** Aim of the task **
Reproduce the full listing below unchanged, apart from the pictures.

** Information shown **
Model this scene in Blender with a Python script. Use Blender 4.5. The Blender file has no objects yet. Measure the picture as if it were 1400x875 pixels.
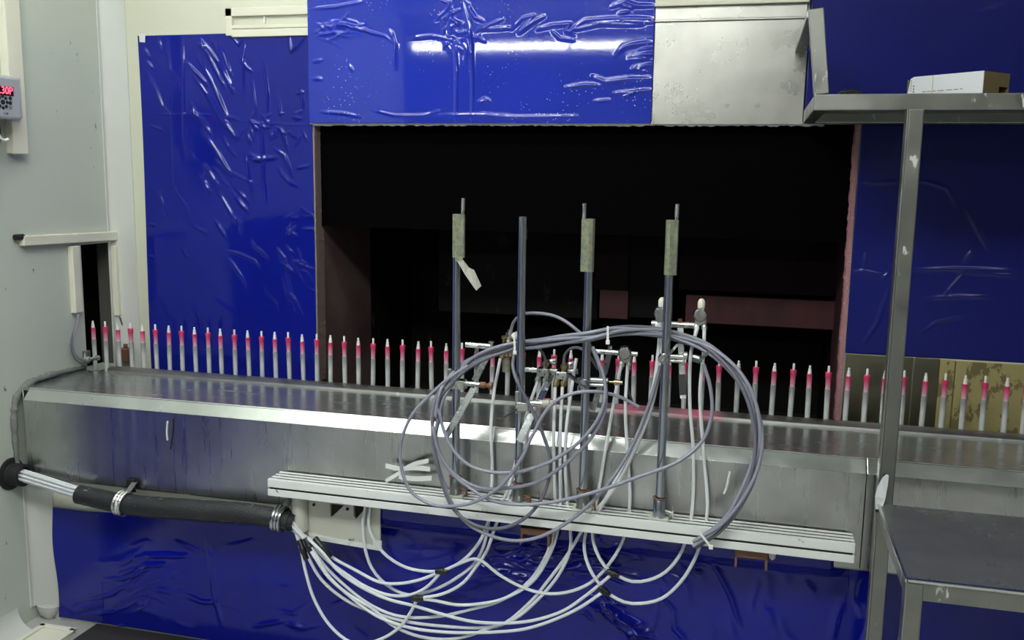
import bpy, bmesh, math, random
import numpy as np
from mathutils import Vector, Matrix
random.seed(7); rng = np.random.default_rng(7)
S = bpy.context.scene
COL = S.collection
# ------------------------------------------------------------------ camera
F = 1277.0                       # focal length in pixels of the 1400 px wide frame
CAMH = 1.48
_d = Vector((-125, 8293, 1277.)).normalized()
_l = Vector((-5000, -272, 1277.)); _l = (_l - _d * _l.dot(_d)).normalized()
AX = -_l; AZ = -_d; AY = AZ.cross(AX)          # world axes seen from the camera (right, down, forward)
cd = bpy.data.cameras.new('camera'); cam = bpy.data.objects.new('camera', cd); COL.objects.link(cam)
cd.sensor_width = 36; cd.sensor_fit = 'HORIZONTAL'; cd.lens = F / 1400 * 36; cd.clip_start = .02; cd.clip_end = 60
right = Vector((AX[0], AY[0], AZ[0])); down = Vector((AX[1], AY[1], AZ[1])); fwd = Vector((AX[2], AY[2], AZ[2]))
up = -down; back = -fwd
M = Matrix(((right.x, up.x, back.x, 0), (right.y, up.y, back.y, 0), (right.z, up.z, back.z, CAMH), (0, 0, 0, 1)))
cam.matrix_world = M
S.camera = cam
S.view_settings.view_transform = 'Standard'; S.view_settings.look = 'None'
S.view_settings.exposure = 0.22; S.view_settings.gamma = 1.0; S.view_settings.use_curve_mapping = False
S.cycles.use_denoising = True
S.cycles.max_bounces = 8; S.cycles.caustics_reflective = False; S.cycles.caustics_refractive = False
# ------------------------------------------------------------------ world: dim hall air beyond the walls
w = bpy.data.worlds.new('world'); S.world = w; w.use_nodes = True
w.node_tree.nodes['Background'].inputs[0].default_value = (.55, .6, .65, 1)
w.node_tree.nodes['Background'].inputs[1].default_value = .05
LAMP_NEAR = 29.0; LAMP_MID = 18.0; LAMP_SIDE = 3.2; LAMP_FAR = 29.0

def ray(x, y):
    c = Vector(((x - 700) / F, (y - 437.5) / F, 1)); return Vector((AX.dot(c), AY.dot(c), AZ.dot(c)))
def at(x, y, ax, v):             # the point of the plane (axis = value) seen at pixel x, y
    r = ray(x, y); o = Vector((0, 0, CAMH)); return o + r * ((v - o[ax]) / r[ax])
def P(x, y, Y): return at(x, y, 1, Y)
W = 2.93                          # face of the booth wall
PY = 2.80                         # conveyor line
XL = -2.2555                      # left wall
OX0, OX1, OZ1 = -1.455, .278, 1.645   # booth opening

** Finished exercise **
Model this scene in Blender with a Python script. Use Blender 4.5. The Blender file has no objects yet. Measure the picture as if it were 1400x875 pixels.
import bpy, bmesh, math, random
import numpy as np
from mathutils import Vector, Matrix
random.seed(7); rng = np.random.default_rng(7)
S = bpy.context.scene
COL = S.collection
# ------------------------------------------------------------------ camera
F = 1277.0                       # focal length in pixels of the 1400 px wide frame
CAMH = 1.48
_d = Vector((-125, 8293, 1277.)).normalized()
_l = Vector((-5000, -272, 1277.)); _l = (_l - _d * _l.dot(_d)).normalized()
AX = -_l; AZ = -_d; AY = AZ.cross(AX)          # world axes seen from the camera (right, down, forward)
cd = bpy.data.cameras.new('camera'); cam = bpy.data.objects.new('camera', cd); COL.objects.link(cam)
cd.sensor_width = 36; cd.sensor_fit = 'HORIZONTAL'; cd.lens = F / 1400 * 36; cd.clip_start = .02; cd.clip_end = 60
right = Vector((AX[0], AY[0], AZ[0])); down = Vector((AX[1], AY[1], AZ[1])); fwd = Vector((AX[2], AY[2], AZ[2]))
up = -down; back = -fwd
M = Matrix(((right.x, up.x, back.x, 0), (right.y, up.y, back.y, 0), (right.z, up.z, back.z, CAMH), (0, 0, 0, 1)))
cam.matrix_world = M
S.camera = cam
S.view_settings.view_transform = 'Standard'; S.view_settings.look = 'None'
S.view_settings.exposure = 0.22; S.view_settings.gamma = 1.0; S.view_settings.use_curve_mapping = False
S.cycles.use_denoising = True
S.cycles.max_bounces = 8; S.cycles.caustics_reflective = False; S.cycles.caustics_refractive = False
# ------------------------------------------------------------------ world: dim hall air beyond the walls
w = bpy.data.worlds.new('world'); S.world = w; w.use_nodes = True
w.node_tree.nodes['Background'].inputs[0].default_value = (.55, .6, .65, 1)
w.node_tree.nodes['Background'].inputs[1].default_value = .05
LAMP_NEAR = 29.0; LAMP_MID = 18.0; LAMP_SIDE = 3.2; LAMP_FAR = 29.0

def ray(x, y):
    c = Vector(((x - 700) / F, (y - 437.5) / F, 1)); return Vector((AX.dot(c), AY.dot(c), AZ.dot(c)))
def at(x, y, ax, v):             # the point of the plane (axis = value) seen at pixel x, y
    r = ray(x, y); o = Vector((0, 0, CAMH)); return o + r * ((v - o[ax]) / r[ax])
def P(x, y, Y): return at(x, y, 1, Y)
W = 2.93                          # face of the booth wall
PY = 2.80                         # conveyor line
XL = -2.2555                      # left wall
OX0, OX1, OZ1 = -1.455, .278, 1.645   # booth opening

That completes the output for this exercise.